**Challenge**
Give a count of the lines below that have the string "picture" in them, with no other words.

--- Start of Provided data ---

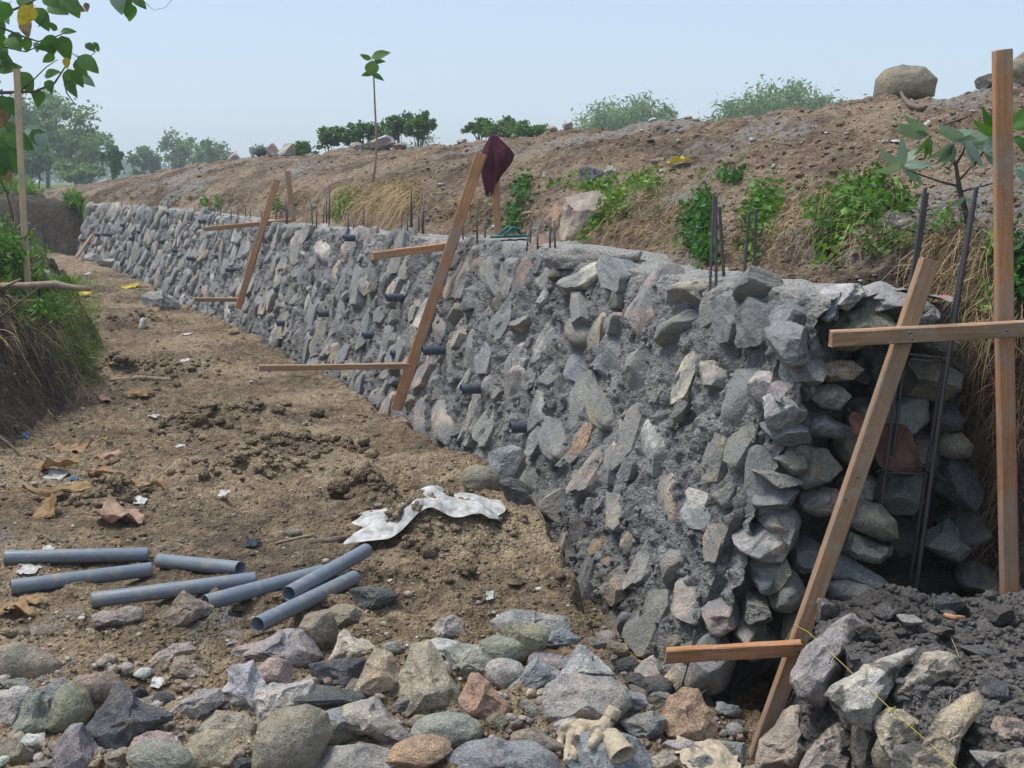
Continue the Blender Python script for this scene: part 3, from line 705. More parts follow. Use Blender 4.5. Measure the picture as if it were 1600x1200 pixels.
for rad in (.15, .13, .112, .095, .078, .06, .045):
    for _ in range(5200):
        s_ = R.uniform(.05, arc[-1]); z = R.uniform(-.3, 1.16); r = rad * R.uniform(.9, 1.15)
        kb = int(s_ // .35); ok = True
        for kk in (kb - 1, kb, kb + 1):
            for i in bins.get(kk, ()):
                q = pts[i]
                d1, d2 = q[0] - s_, q[1] - z
                a1 = d1 * .80 - d2 * -.35; a2 = d2 * .85 + d1 * -.3
                if (a1 / 1.0) ** 2 + (a2 / 1.05) ** 2 < (q[2] + r) ** 2 * .60: ok = False; break
            if not ok: break
        if ok and z + r * .7 < float(ZT(y_of(s_))) + .02:
            pts.append((s_, z, r)); binadd(len(pts) - 1)
            asp = R.uniform(.62, .95)
            stones.append((y_of(s_), z, r * R.uniform(1.12, 1.35), r * asp * 1.15, R.uniform(-.004, .038), R.gauss(.45, .25), C[R.choice(PAL)], R.choice(['slab', 'slab', 'slab', 'slab', 'ang', 'ang', 'ang', 'sub']), 0))
def stone_matrix(st):
    y, z, a_, b_, pr, tilt = st[:6]
    P, Tn, Un, N = wl(y, z)
    ey = (Un * math.cos(tilt) - Tn * math.sin(tilt)).normalized(); ex = ey.cross(N).normalized()
    dp = min(.2, 1.1 * b_ + .05)
    Cn = P + N * (pr - dp * .5 + .012)
    wob = R.uniform(-.16, .16); N2 = (N + ey * wob + ex * R.uniform(-.16, .16)).normalized(); ex2 = ey.cross(N2).normalized(); ey2 = N2.cross(ex2)
    Mx = Matrix.Identity(4)
    for i in range(3):
        Mx[i][0] = ex2[i] * b_ * 2; Mx[i][1] = ey2[i] * a_ * 2; Mx[i][2] = N2[i] * dp; Mx[i][3] = Cn[i]
    return Mx
def vis(st): return st[2] * st[3] / st[0] ** 3.0 + (9 if st[8] else 0) - (9 if st[1] < -.2 and st[0] > 6 else 0)
stones.sort(key=vis, reverse=True)
NIND = 262
WALL_STONES = len(stones)
for st in stones[:NIND]:
    rock_obj('stone', R.randrange(14), st[7], 4, 'rock_wall', jit(st[6]), stone_matrix(st), wall)
pr_, tn_ = [], []
for st in stones[NIND:]:
    sub = 3 if st[0] < 12 else 2
    V_, F_ = rock_arrays(100 + R.randrange(10), st[7], sub); V_ = xf(V_, stone_matrix(st)); pr_.append((V_, F_)); tn_.append(np.repeat([(*jit(st[6]), 1)], len(V_), 0))
V_, F_ = join(pr_)
ms = put('stone_mass', V_, F_, M['rock_mass'], parent=wall); tag(ms, kind='stuff')
ms.data.color_attributes.new('tint', 'FLOAT_COLOR', 'POINT').data.foreach_set('color', np.concatenate(tn_).astype(np.float32).ravel())

lm = []
for i in range(4500):
    y = 3.9 * (18 / 3.9) ** R.random(); z = R.uniform(-.25, 1.17); q = float(pn(y * 3, z * 3, 7.7))
    if q < R.uniform(-.25, .15): continue
    P_, Tn, Un, Nn_ = wl(y, z); h_ = SOL['wall'].ray_cast(P_ + Nn_ * .3, -Nn_)
    if h_[0] is None: continue
    r = min(.022, R.lognormvariate(math.log(.0062), .5) * (y / 5) ** .4); I, IF = ICO[2 if y < 7 else 1]
    lm.append((I * r * NR.uniform(.7, 1.3, 3) * (1 + NR.uniform(-.3, .3, (len(I), 1))) + np.array(h_[0] + Nn_ * R.uniform(-.2, .9) * r), IF))
V_, F_ = join(lm); ms = put('mortar_crumbs', V_, F_, M['mortar'], parent=wall); tag(ms, kind='stuff')
# stones of the toothed near end: pixel centre, size, colour, distance, turn
OUTE = {(1345, 507): [(1298, 525), (1318, 487), (1345, 475), (1385, 488), (1402, 508), (1385, 522), (1340, 547), (1305, 545)], (1312, 578): [(1268, 592), (1275, 570), (1300, 562), (1335, 560), (1353, 576), (1330, 592), (1295, 597)],
 (1352, 812): [(1328, 800), (1345, 783), (1375, 788), (1398, 812), (1403, 838), (1380, 842), (1345, 832), (1322, 820)], (1338, 852): [(1308, 850), (1325, 832), (1370, 845), (1403, 850), (1400, 866), (1375, 879), (1340, 876), (1308, 866)],
 (1266, 720): [(1227, 702), (1240, 682), (1258, 679), (1290, 700), (1313, 730), (1295, 750), (1260, 764), (1230, 748)], (1288, 780): [(1248, 770), (1280, 755), (1312, 757), (1322, 790), (1300, 802), (1280, 808), (1254, 800)],
 (1345, 928): [(1288, 915), (1320, 906), (1370, 909), (1397, 930), (1390, 946), (1340, 952), (1300, 937)], (1494, 755): [(1460, 720), (1490, 711), (1530, 730), (1536, 770), (1528, 798), (1495, 785), (1460, 766)],
 (1482, 848): [(1448, 830), (1480, 811), (1505, 830), (1516, 855), (1500, 878), (1465, 866), (1443, 855)], (1388, 645): [(1325, 640), (1335, 625), (1420, 615), (1446, 618), (1448, 655), (1420, 682), (1380, 682), (1328, 667)],
 (1497, 700): [(1467, 690), (1475, 677), (1500, 676), (1519, 695), (1515, 713), (1490, 717), (1469, 711)], (1297, 618): [(1265, 620), (1278, 603), (1300, 598), (1318, 605), (1328, 618), (1312, 640), (1285, 637)], (1290, 662): [(1243, 655), (1252, 640), (1290, 642), (1338, 668), (1325, 680), (1290, 685), (1250, 678)]}
OUTF = {(1297, 1028): [(1265, 990), (1290, 969), (1325, 961), (1346, 975), (1349, 1000), (1320, 1030), (1305, 1070), (1290, 1099), (1250, 1096), (1239, 1070), (1245, 1020)], (1375, 1078): [(1437, 990), (1440, 997), (1405, 1042), (1380, 1092), (1365, 1136), (1340, 1131), (1310, 1112), (1291, 1095), (1302, 1078), (1340, 1050), (1370, 1022)],
 (1452, 1050): [(1440, 1020), (1465, 1013), (1495, 1020), (1502, 1042), (1465, 1062), (1432, 1084), (1400, 1095), (1408, 1070), (1430, 1045)], (1500, 1135): [(1495, 1088), (1520, 1076), (1526, 1102), (1500, 1150), (1490, 1215), (1428, 1215), (1438, 1175), (1465, 1120)],
 (1408, 1128): [(1364, 1125), (1385, 1111), (1410, 1108), (1432, 1120), (1442, 1150), (1430, 1187), (1400, 1192), (1380, 1166), (1364, 1142)], (1232, 1152): [(1193, 1142), (1220, 1104), (1245, 1098), (1282, 1109), (1292, 1125), (1270, 1165), (1250, 1208), (1178, 1212), (1184, 1165)],
 (1302, 1172): [(1300, 1130), (1320, 1120), (1346, 1150), (1326, 1176), (1320, 1216), (1248, 1216), (1264, 1175)]}
ENDS = [(1345, 507, 100, 62, 'olive', 3.98, 'sub', -.1), (1287, 478, 58, 46, 'lilac', 4.0, 'ang', .2), (1312, 578, 88, 38, 'tan', 3.98, 'slab', .05), (1297, 618, 66, 44, 'pink', 3.95, 'ang', 0), (1290, 662, 88, 42, 'blue', 3.95, 'ang', -.1),
        (1266, 720, 90, 78, 'olive', 3.9, 'sub', -.4), (1288, 780, 84, 56, 'pink', 3.92, 'ang', .1), (1352, 812, 104, 58, 'olive', 3.93, 'round', -.35), (1338, 852, 116, 48, 'green', 3.93, 'sub', -.15), (1328, 888, 96, 40, 'blue', 3.95, 'slab', -.1),
        (1345, 928, 112, 40, 'grey', 3.9, 'round', 0), (1231, 922, 56, 62, 'olive', 3.9, 'round', 0), (1226, 822, 46, 60, 'grey', 3.92, 'sub', 0), (1388, 645, 120, 58, 'blue', 4.14, 'slab', 0), (1385, 590, 54, 70, 'slate', 4.1, 'ang', .2),
        (1450, 590, 84, 72, 'brown', 4.2, 'sub', 0), (1468, 535, 60, 40, 'olive', 4.12, 'sub', -.2), (1497, 700, 58, 44, 'olive', 4.15, 'round', 0), (1494, 755, 92, 86, 'slate', 4.15, 'ang', -.2), (1506, 822, 72, 66, 'slate', 4.2, 'ang', .3),
        (1482, 848, 92, 62, 'blue', 4.14, 'ang', -.15), (1405, 772, 90, 60, 'grey', 4.22, 'sub', 0), (1527, 905, 66, 46, 'slate', 4.1, 'sub', 0), (1478, 652, 60, 34, 'slate', 4.2, 'sub', 0), (1410, 480, 80, 40, 'grey', 4.12, 'ang', 0),
        (1430, 700, 70, 60, 'brown', 4.25, 'sub', .2), (1400, 850, 90, 90, 'slate', 4.3, 'sub', 0), (1330, 700, 60, 60, 'brown', 4.1, 'sub', 0), (1335, 755, 60, 40, 'grey', 4.1, 'sub', 0), (1260, 600, 50, 50, 'grey', 4.02, 'sub', 0), (1262, 540, 50, 56, 'lgrey', 4.02, 'sub', .2),
        (1440, 920, 130, 60, 'dark', 4.25, 'sub', 0), (1350, 560, 60, 60, 'slate', 4.2, 'ang', 0), (1262, 870, 56, 44, 'grey', 3.98, 'sub', .1), (1240, 660, 40, 60, 'grey', 4.02, 'sub', 0), (1250, 980, 60, 60, 'pink', 3.86, 'sub', .3)]
ENDS += [(1375, 468, 84, 44, 'grey', 4.06, 'sub', .1), (1318, 462, 60, 40, 'lgrey', 4.02, 'ang', 0), (1440, 492, 60, 44, 'grey', 4.1, 'ang', .1)]
for k_ in range(15):                                # packing along the corner of the end
    v = 545 + k_ * 33 + R.uniform(-10, 10); ENDS.append((1252 - (v - 560) * .16 + R.uniform(-22, 14), v, R.uniform(46, 84), R.uniform(36, 70), R.choice(['grey', 'blue', 'lgrey', 'olive', 'pink', 'grey']), 3.93, R.choice(['ang', 'sub']), R.uniform(-.5, .5)))
for i, (u, v, wp, hp, c, yy, kd, rot) in enumerate(ENDS):
    if (u, v) in OUTE: outline_rock('stone', OUTE[(u, v)], yy - .05, 'rock_wall' if u < 1300 else 'rock', jit(C[c], .05), 20 + i, wall, 1.3, kd == 'round', 1.08); continue
    P = at(u, v, yy); wx, hz = wp / F * yy, hp / F * yy
    Mx = Matrix.Translation(P) @ Matrix.Rotation(-rot, 4, 'Y')
    if kd == 'slab': Mx = Mx @ Matrix.Diagonal((wx * 1.05, .24, hz * 1.1, 1)) 
    else: Mx = Mx @ Matrix.Diagonal((wx * 1.08, .26, hz * 1.12, 1))
    rock_obj('stone', 20 + i, 'ang' if kd == 'slab' else kd, 5, 'rock_wall' if u < 1300 else 'rock', jit(C[c], .05), Mx, wall)

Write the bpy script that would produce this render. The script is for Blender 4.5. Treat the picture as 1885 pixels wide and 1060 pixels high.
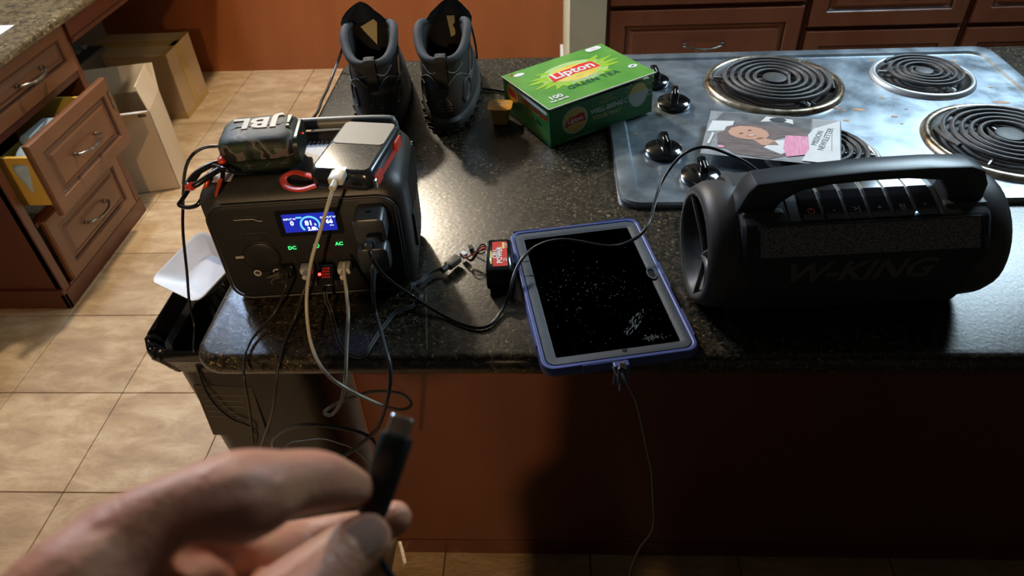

--- End of Provided data ---

**Solution for this task**
2